Apparently Kettering is one of the places that is too far from [your transmitter], because after purchasing an HD Radio over the holidays and eagerly looking forward to having WMUB back at our weekday breakfast table--- no luck! The channel scanner slides right over 88.5 and gives us either 88.1 or 88.9. I can usually get the (analog) signal in my car, although with significant breakthrough, especially at certain spots. This means that for the 8 minutes of my commute each morning and afternoon, or if I happen to run to the store or up to UD for some reason, I can enjoy your station. But it's getting harder to justify paying for a day sponsorship at a station that we just can't listen to anywhere in the house. If there's a fix, we'd be glad to try it. Otherwise we'll need to think about giving our membership money to a station we can receive.

--Lin in Kettering

[We applaud Lin for trying. It’s true that the current HD technology limits that signal to a smaller area than our analog FM signal. That may change in the future depending on the FCC’s technology rules, but for now adding an external antenna may help listeners like Lin. -- Ed.]

Thursday, March 06, 2008

We can't afford another snow day

[This is a response to a story on a recent Talk of the Nation. In a recent article for the Hartford Courant, English teacher Mark Dursin revealed the little-known snow superstition among his students: "the Pajamas-Inside-Out, Spoon-Under-the-Pillow-Snow-Day Ritual."]

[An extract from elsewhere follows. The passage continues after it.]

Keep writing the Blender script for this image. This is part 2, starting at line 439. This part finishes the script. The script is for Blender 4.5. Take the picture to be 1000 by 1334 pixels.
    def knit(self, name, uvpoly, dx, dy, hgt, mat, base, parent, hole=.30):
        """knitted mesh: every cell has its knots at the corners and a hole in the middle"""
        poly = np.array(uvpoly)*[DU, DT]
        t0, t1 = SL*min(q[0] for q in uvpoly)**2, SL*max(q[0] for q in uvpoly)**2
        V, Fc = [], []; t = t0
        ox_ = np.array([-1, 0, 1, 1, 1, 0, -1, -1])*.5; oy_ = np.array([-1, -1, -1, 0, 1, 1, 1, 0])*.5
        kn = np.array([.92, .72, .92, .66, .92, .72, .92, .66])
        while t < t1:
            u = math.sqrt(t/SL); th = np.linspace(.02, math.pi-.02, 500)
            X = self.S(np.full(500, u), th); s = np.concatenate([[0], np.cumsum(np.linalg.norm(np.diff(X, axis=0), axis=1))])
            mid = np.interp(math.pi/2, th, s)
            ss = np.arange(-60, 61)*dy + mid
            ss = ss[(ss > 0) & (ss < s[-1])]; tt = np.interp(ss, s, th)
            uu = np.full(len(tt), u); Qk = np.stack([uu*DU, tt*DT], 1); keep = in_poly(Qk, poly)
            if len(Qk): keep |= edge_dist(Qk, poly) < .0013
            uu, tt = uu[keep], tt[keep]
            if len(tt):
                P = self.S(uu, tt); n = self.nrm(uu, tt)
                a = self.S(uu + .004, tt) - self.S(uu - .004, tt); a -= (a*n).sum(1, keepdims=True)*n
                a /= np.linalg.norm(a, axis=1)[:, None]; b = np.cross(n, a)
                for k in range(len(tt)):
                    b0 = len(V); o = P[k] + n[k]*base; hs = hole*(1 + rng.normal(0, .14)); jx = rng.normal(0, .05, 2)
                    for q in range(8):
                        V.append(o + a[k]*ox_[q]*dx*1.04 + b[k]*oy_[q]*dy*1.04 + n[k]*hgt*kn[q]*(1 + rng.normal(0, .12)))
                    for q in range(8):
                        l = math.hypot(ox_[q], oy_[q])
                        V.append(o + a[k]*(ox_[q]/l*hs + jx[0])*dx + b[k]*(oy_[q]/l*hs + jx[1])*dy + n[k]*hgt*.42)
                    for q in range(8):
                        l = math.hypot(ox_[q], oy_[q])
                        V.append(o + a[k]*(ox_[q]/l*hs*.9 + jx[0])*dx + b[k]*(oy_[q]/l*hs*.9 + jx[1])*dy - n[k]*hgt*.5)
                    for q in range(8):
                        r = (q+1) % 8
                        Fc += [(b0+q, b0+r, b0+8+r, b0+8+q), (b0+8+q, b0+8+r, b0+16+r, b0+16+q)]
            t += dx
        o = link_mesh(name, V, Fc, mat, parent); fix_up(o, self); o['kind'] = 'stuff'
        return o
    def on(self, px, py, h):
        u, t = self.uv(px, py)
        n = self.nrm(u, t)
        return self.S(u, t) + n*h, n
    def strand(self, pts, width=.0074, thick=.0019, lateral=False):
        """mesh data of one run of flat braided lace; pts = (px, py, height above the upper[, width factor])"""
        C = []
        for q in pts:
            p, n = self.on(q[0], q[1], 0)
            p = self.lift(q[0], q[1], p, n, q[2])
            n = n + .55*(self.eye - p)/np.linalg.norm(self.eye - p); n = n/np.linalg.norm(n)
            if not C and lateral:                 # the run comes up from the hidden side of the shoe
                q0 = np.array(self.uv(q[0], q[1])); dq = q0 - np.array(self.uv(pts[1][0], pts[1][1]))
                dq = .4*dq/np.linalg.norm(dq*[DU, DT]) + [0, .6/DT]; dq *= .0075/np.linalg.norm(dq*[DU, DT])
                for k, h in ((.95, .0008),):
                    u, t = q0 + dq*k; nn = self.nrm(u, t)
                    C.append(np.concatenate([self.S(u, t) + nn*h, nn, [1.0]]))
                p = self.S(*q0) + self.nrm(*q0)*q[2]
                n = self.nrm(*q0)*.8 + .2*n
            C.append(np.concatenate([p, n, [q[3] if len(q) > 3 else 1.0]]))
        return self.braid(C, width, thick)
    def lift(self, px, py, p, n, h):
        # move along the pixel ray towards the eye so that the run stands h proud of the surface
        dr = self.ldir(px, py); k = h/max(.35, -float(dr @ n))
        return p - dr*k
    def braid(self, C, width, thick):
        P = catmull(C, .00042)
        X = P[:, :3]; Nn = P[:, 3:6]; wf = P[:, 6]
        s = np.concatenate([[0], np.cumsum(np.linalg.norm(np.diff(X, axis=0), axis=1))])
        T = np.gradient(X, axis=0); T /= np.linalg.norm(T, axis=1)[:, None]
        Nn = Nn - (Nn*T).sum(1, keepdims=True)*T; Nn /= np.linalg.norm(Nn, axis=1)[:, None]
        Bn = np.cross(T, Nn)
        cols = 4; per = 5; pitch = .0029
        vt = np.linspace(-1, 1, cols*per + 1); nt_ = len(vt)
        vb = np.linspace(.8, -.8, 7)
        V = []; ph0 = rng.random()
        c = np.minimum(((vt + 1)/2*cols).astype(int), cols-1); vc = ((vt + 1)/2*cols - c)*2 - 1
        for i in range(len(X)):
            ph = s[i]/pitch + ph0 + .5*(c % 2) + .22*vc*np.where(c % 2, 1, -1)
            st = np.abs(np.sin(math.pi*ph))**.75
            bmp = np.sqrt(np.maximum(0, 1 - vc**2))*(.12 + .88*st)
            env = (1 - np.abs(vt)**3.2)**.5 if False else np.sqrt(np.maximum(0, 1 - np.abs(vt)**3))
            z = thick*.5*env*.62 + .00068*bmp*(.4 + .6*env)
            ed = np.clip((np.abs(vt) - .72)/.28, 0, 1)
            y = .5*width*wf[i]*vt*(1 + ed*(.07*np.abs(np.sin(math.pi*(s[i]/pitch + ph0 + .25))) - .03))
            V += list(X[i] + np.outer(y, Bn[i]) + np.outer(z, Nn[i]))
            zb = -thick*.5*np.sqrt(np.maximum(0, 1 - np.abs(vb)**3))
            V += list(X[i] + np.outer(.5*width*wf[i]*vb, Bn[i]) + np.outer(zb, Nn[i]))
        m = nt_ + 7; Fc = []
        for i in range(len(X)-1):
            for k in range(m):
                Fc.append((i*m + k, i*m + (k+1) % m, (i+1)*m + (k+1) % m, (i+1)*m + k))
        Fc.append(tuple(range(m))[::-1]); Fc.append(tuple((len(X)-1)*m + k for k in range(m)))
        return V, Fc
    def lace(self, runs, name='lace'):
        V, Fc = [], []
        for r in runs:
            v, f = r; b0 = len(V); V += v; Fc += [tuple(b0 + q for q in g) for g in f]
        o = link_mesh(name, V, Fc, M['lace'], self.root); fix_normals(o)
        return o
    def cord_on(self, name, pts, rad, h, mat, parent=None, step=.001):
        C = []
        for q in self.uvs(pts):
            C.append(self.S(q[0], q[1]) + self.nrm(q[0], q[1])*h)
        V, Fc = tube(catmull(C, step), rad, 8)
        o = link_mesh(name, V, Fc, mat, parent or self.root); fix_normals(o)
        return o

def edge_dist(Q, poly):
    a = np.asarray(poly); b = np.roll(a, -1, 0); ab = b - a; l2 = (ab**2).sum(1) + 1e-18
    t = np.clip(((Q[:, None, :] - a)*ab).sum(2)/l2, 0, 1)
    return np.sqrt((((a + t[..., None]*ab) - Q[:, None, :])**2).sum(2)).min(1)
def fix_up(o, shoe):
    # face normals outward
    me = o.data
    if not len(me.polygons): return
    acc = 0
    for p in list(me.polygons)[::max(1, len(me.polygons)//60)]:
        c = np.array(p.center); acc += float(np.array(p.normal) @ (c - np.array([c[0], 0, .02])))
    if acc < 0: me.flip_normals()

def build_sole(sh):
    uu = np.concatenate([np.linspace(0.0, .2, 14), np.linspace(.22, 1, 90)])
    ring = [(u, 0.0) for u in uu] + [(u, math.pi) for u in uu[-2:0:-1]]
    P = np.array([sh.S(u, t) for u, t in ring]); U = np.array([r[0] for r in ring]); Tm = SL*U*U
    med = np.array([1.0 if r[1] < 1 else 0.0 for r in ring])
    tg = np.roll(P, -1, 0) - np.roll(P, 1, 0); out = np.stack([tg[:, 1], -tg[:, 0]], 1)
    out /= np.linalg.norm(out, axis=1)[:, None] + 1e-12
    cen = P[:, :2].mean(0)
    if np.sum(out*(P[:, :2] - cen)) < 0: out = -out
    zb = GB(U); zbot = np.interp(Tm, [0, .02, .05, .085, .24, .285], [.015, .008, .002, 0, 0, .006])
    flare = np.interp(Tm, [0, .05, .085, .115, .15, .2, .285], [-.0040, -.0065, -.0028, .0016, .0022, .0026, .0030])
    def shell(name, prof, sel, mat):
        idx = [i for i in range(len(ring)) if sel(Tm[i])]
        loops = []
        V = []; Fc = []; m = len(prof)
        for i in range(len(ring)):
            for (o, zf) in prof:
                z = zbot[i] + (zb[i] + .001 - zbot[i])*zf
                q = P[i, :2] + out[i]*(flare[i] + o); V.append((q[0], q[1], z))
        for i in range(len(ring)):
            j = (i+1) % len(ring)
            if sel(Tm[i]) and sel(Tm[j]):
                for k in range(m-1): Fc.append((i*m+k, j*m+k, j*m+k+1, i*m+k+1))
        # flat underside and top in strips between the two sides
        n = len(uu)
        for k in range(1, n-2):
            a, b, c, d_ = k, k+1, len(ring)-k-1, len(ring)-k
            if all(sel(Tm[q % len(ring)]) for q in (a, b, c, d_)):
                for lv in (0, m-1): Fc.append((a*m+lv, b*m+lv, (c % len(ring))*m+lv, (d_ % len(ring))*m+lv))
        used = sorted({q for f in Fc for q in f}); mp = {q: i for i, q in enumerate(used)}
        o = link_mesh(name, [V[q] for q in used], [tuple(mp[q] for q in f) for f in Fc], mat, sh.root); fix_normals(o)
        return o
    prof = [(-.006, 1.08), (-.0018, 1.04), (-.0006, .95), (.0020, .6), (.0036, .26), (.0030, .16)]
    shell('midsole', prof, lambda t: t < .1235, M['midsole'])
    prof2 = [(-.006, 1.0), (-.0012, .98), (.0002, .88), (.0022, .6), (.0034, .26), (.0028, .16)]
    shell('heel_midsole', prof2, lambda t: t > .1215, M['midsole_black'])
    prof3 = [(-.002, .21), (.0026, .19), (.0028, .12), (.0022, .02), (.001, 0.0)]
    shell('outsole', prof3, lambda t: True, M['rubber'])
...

Please advise children in the WMUB listening area to stop wearing their pajamas backwards. We can't afford another snow day. Growing up in the snow belt of Cleveland, we had a name for days when arctic winds whipped across the frozen lake bringing overnight snowfalls of over 6 inches. We called them "Wednesdays." Down here, when a little girl in Reily names her kitten Snowflake we have a 2-hour school delay. So children, please stop flushing the toilet at 8:00 PM, wearing your mittens to bed, and please put on your PJs the regular way. Your teachers miss you and you're making me sound like an old fuddy-duddy.